Testing Your Rectifier

Your rectifier has diodes in it. Diodes are one way valves for electricity, think of a reed valve in a two stroke in-take. Since this is a three-phase charging system you need diodes to join the AC current into a single output and convert to DC. I could get more detailed but I want to keep it simple.

  • Rectifier Resistance Test Using your multimeter set to ohms connect the multimeter to the ends of each of the diodes and check the resistance in both directions. You should have low resistance in one direction and higher in the opposite direction. Generally, you will want to see 5 - 40 ohms of resistance in the forward bias direction, and infinite resistance in the reverse bias direction.

  • Procedure Attach the black probe (-) of the meter to the ground side of the rectifier (black wires) and the red probe of the meter to each of the three contacts for the stator. Record the numbers. Then swap around the meter leads (red and black are swapped) and take the readings again. You have thus measured the ground side of the rectifier.

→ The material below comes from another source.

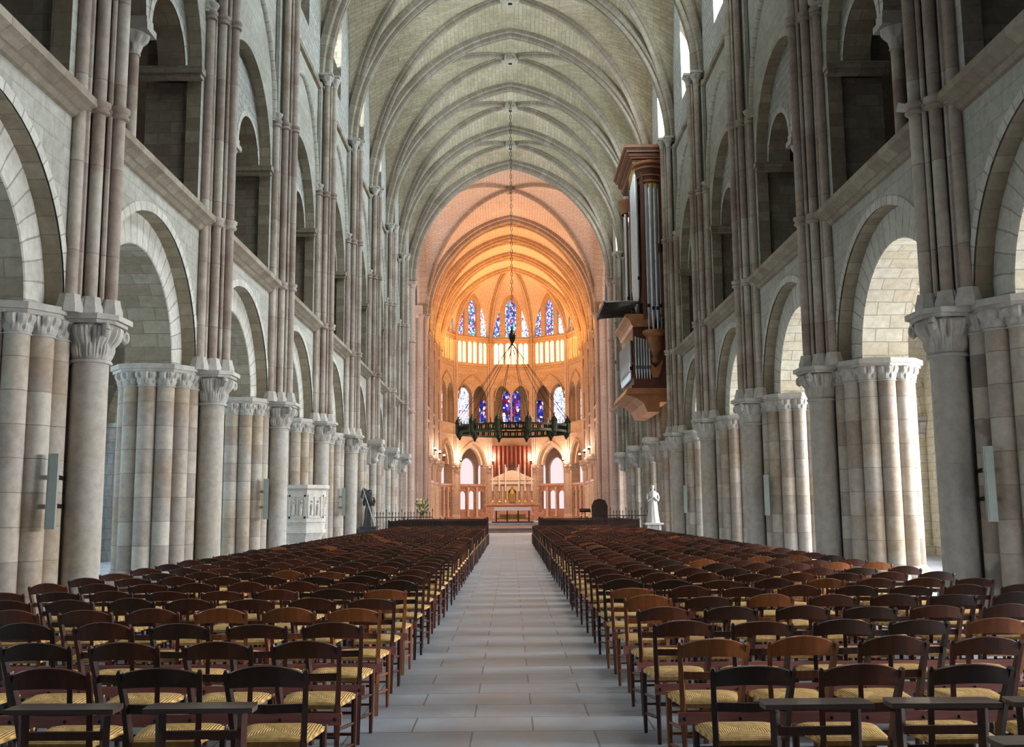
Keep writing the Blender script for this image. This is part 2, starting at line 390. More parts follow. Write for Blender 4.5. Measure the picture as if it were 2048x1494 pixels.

If you have lower resistance in both directions (5+ ohms) then it's shot. If you have infinite in both directions, then it's shot.

IF you need to replace your stator or your rectifier I would consider going aftermarket. Your era of motorcycle has a bad track record for stator and rectifier life spans.

Link to stator replacement

Link to rectifier replacement

The aftermarket stator and rectifier replacements I have procured have been far more reliable for Suzuki and Honda motorcycles of the era.

Best of luck. Hope it's your battery.

2

Your problem seems to be with the battery. It probably has a relatively dead cell in it. Old school would say it has a "surface charge" in it, where the cell will transmit enough voltage to get the motor started sometimes. When the charge isn't present on the dead cell, there's nothing to start the motor. Over a short period of time, the surface charge will (magically) reappear and you can start the motor.

What this all means is, get the battery load tested. I'll bet they will tell you it needs a replacement.